Gli uomini hanno cominciato a parlare forse un milione di anni prima di Cristo, ed è grazie alle parole – comunicazione e uso del linguaggio – che hanno imparato a vivere, a guardare oltre i loro orizzonti, a esprimere idee e sentimenti, a esercitare il potere o a persuadere. La parola, il suo uso, ci forma, ci cambia, aiuta nella comprensione dell’altro o genera incomprensioni, annienta o consola.


Leggere, significa soffermarsi proprio sulla dualità, ovvero sulla grandezza e pericolosità della parola, insegnandoci a usarla al meglio. Dunque leggere non può essere considerato un atto passivo ma un’attività di vitale importanza proprio in un epoca di impoverimento del linguaggio: leggere per stupirsi ancora, per guarire dalle circostanze, per aprirci agli altri, per trovare soluzioni nuove, risposte differenti, o per porsi domande.


Leggere per conoscerle, le parole, ricordando che non abbiamo altro strumento che questo: un privilegio che viene da lontano, senza eguali.


Mi è stato raccontato che alcuni popoli australiani, alla morte di un membro della tribù, sopprimevano una parola dal loro vocabolario in segno di lutto e allo scopo di rimarcare la perdita facendo sì che mai fosse dimenticata. Il linguaggio e la vita dunque, procedevano di pari passo, dimostrando il potere degli uomini sulla lingua.

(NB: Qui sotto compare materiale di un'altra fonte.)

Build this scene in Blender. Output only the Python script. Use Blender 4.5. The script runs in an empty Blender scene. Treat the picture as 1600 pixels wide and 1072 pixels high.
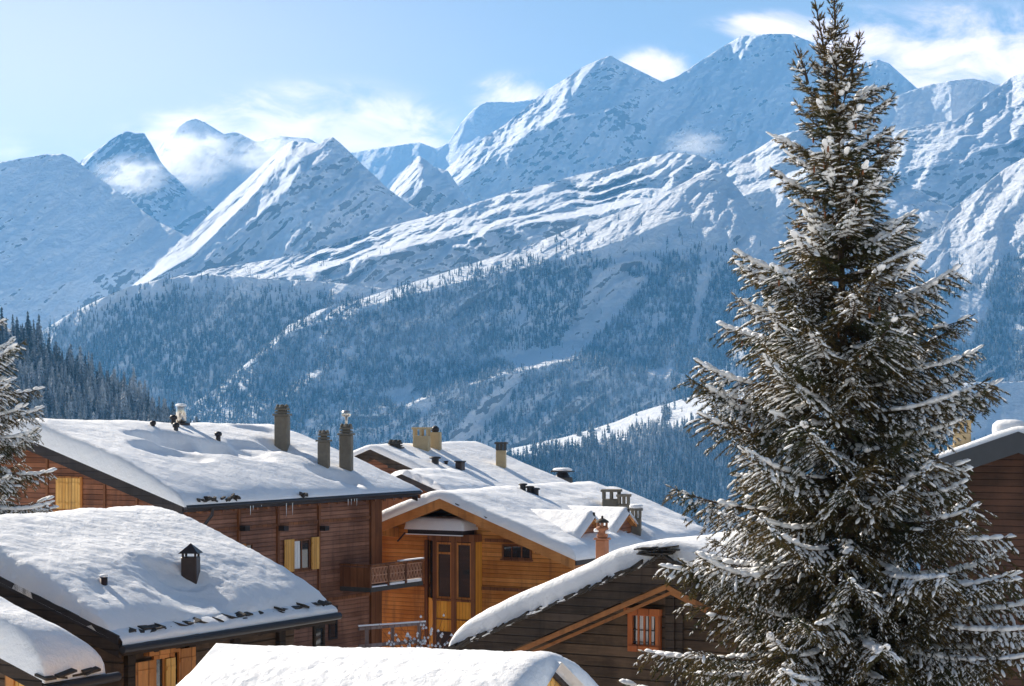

Una storia molto affascinante che tuttavia mi fa domandare che rimaneva al tempo e dopo tanti lutti, del loro vocabolario, con le numerose parole soppresse dal dolore… Oggi, le parole sono soppresse dall’uniformarsi che impoverisce. Dai clichè e dai luoghi comuni.

Dice bene Vittorio Andreoli: “La memoria numerica l’abbiamo già persa perché affidata ai telefonini. Ora stiamo perdendo anche quella semantica: usiamo un novero sempre minore di parole.”